Work to be completed:
Print the full listing exactly.

— start —

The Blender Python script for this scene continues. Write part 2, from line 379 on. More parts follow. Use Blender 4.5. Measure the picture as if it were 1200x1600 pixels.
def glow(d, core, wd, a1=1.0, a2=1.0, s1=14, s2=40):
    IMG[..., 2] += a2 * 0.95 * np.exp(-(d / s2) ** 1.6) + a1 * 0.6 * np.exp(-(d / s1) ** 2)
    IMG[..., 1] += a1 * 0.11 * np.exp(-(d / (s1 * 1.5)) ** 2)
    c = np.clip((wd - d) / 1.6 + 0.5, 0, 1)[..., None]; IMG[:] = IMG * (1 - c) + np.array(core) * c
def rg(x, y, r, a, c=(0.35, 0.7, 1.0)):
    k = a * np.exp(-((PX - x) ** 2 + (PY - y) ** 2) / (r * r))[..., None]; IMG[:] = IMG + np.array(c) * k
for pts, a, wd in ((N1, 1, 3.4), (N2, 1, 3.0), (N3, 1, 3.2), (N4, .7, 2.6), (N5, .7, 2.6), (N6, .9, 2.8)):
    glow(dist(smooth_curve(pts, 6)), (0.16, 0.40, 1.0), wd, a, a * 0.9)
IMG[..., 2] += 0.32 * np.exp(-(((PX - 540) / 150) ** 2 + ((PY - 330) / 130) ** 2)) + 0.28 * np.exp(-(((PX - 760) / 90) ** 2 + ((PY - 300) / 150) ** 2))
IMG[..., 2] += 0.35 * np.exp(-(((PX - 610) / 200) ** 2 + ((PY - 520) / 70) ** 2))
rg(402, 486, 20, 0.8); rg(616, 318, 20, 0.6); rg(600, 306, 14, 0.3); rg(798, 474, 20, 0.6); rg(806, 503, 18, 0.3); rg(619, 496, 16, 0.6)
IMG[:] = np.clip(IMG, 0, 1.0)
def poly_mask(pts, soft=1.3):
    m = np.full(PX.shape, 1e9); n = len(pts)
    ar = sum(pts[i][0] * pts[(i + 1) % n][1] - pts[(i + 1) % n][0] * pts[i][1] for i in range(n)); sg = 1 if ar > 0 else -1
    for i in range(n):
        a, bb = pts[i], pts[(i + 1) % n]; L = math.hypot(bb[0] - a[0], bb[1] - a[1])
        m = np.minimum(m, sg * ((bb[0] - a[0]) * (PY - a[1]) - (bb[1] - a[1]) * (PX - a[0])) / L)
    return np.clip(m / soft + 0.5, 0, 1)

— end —

Answer to this exercise:
The Blender Python script for this scene continues. Write part 2, from line 379 on. More parts follow. Use Blender 4.5. Measure the picture as if it were 1200x1600 pixels.
def glow(d, core, wd, a1=1.0, a2=1.0, s1=14, s2=40):
    IMG[..., 2] += a2 * 0.95 * np.exp(-(d / s2) ** 1.6) + a1 * 0.6 * np.exp(-(d / s1) ** 2)
    IMG[..., 1] += a1 * 0.11 * np.exp(-(d / (s1 * 1.5)) ** 2)
    c = np.clip((wd - d) / 1.6 + 0.5, 0, 1)[..., None]; IMG[:] = IMG * (1 - c) + np.array(core) * c
def rg(x, y, r, a, c=(0.35, 0.7, 1.0)):
    k = a * np.exp(-((PX - x) ** 2 + (PY - y) ** 2) / (r * r))[..., None]; IMG[:] = IMG + np.array(c) * k
for pts, a, wd in ((N1, 1, 3.4), (N2, 1, 3.0), (N3, 1, 3.2), (N4, .7, 2.6), (N5, .7, 2.6), (N6, .9, 2.8)):
    glow(dist(smooth_curve(pts, 6)), (0.16, 0.40, 1.0), wd, a, a * 0.9)
IMG[..., 2] += 0.32 * np.exp(-(((PX - 540) / 150) ** 2 + ((PY - 330) / 130) ** 2)) + 0.28 * np.exp(-(((PX - 760) / 90) ** 2 + ((PY - 300) / 150) ** 2))
IMG[..., 2] += 0.35 * np.exp(-(((PX - 610) / 200) ** 2 + ((PY - 520) / 70) ** 2))
rg(402, 486, 20, 0.8); rg(616, 318, 20, 0.6); rg(600, 306, 14, 0.3); rg(798, 474, 20, 0.6); rg(806, 503, 18, 0.3); rg(619, 496, 16, 0.6)
IMG[:] = np.clip(IMG, 0, 1.0)
def poly_mask(pts, soft=1.3):
    m = np.full(PX.shape, 1e9); n = len(pts)
    ar = sum(pts[i][0] * pts[(i + 1) % n][1] - pts[(i + 1) % n][0] * pts[i][1] for i in range(n)); sg = 1 if ar > 0 else -1
    for i in range(n):
        a, bb = pts[i], pts[(i + 1) % n]; L = math.hypot(bb[0] - a[0], bb[1] - a[1])
        m = np.minimum(m, sg * ((bb[0] - a[0]) * (PY - a[1]) - (bb[1] - a[1]) * (PX - a[0])) / L)
    return np.clip(m / soft + 0.5, 0, 1)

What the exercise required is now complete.